[Source data]
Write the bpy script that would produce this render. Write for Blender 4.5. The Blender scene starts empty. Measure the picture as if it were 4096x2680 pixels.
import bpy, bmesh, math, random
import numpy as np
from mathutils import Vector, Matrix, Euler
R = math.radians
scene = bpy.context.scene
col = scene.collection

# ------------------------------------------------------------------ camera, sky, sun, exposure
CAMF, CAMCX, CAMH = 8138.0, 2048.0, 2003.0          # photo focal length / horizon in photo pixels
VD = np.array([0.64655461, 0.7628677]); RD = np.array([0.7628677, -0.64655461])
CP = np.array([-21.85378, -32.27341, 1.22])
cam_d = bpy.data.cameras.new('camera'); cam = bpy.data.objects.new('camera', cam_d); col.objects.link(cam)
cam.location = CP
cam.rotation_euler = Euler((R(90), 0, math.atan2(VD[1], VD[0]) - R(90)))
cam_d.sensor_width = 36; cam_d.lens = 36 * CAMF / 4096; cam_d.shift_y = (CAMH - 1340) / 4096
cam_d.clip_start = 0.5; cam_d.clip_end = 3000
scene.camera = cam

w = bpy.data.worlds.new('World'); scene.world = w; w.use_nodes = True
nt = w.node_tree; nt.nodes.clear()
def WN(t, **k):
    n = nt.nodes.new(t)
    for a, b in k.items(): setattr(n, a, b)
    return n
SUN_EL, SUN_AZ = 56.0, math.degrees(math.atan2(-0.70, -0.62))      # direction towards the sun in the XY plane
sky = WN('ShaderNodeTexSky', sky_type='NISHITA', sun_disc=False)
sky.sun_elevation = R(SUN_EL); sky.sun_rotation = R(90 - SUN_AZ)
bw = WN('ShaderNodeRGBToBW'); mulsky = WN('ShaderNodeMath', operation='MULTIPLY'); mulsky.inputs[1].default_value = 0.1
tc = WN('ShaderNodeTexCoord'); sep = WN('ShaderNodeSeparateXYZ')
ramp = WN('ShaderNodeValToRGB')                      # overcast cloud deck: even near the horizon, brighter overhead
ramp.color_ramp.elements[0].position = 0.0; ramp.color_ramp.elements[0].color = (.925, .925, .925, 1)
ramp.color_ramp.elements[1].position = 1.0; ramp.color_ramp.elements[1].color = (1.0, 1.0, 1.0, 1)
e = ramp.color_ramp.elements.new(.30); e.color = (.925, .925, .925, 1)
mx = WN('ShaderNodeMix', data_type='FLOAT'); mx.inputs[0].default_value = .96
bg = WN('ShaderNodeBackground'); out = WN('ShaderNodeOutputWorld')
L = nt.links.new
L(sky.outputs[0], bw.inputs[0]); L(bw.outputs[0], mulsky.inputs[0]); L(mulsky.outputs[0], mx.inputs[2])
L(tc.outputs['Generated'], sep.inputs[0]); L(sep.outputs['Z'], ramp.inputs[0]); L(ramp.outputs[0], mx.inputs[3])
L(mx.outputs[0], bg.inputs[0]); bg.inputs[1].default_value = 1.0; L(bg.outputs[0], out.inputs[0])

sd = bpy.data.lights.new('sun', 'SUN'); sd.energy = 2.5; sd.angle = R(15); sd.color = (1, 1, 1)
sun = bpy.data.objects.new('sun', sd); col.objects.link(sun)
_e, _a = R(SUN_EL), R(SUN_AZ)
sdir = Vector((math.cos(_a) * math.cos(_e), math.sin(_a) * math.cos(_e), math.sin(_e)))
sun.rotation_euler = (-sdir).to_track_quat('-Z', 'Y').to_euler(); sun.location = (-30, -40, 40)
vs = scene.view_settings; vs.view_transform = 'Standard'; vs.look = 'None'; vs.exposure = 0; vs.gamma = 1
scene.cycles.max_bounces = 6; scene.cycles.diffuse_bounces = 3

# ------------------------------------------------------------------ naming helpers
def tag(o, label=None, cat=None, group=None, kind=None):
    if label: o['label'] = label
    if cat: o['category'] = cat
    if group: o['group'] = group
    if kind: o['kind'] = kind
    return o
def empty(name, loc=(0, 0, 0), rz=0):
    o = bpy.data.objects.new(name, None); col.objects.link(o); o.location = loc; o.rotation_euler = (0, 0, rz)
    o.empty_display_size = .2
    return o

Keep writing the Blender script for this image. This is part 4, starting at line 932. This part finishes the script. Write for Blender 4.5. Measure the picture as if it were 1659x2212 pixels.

### EXERCISE AIM
Whenever "scene" turns up in a line, pick that line out.

### IN RESPONSE
Write the bpy script that would produce this render. Write for Blender 4.5. The Blender scene starts empty. Measure the picture as if it were 4096x2680 pixels.
scene = bpy.context.scene
col = scene.collection
scene.camera = cam
w = bpy.data.worlds.new('World'); scene.world = w; w.use_nodes = True
vs = scene.view_settings; vs.view_transform = 'Standard'; vs.look = 'None'; vs.exposure = 0; vs.gamma = 1
scene.cycles.max_bounces = 6; scene.cycles.diffuse_bounces = 3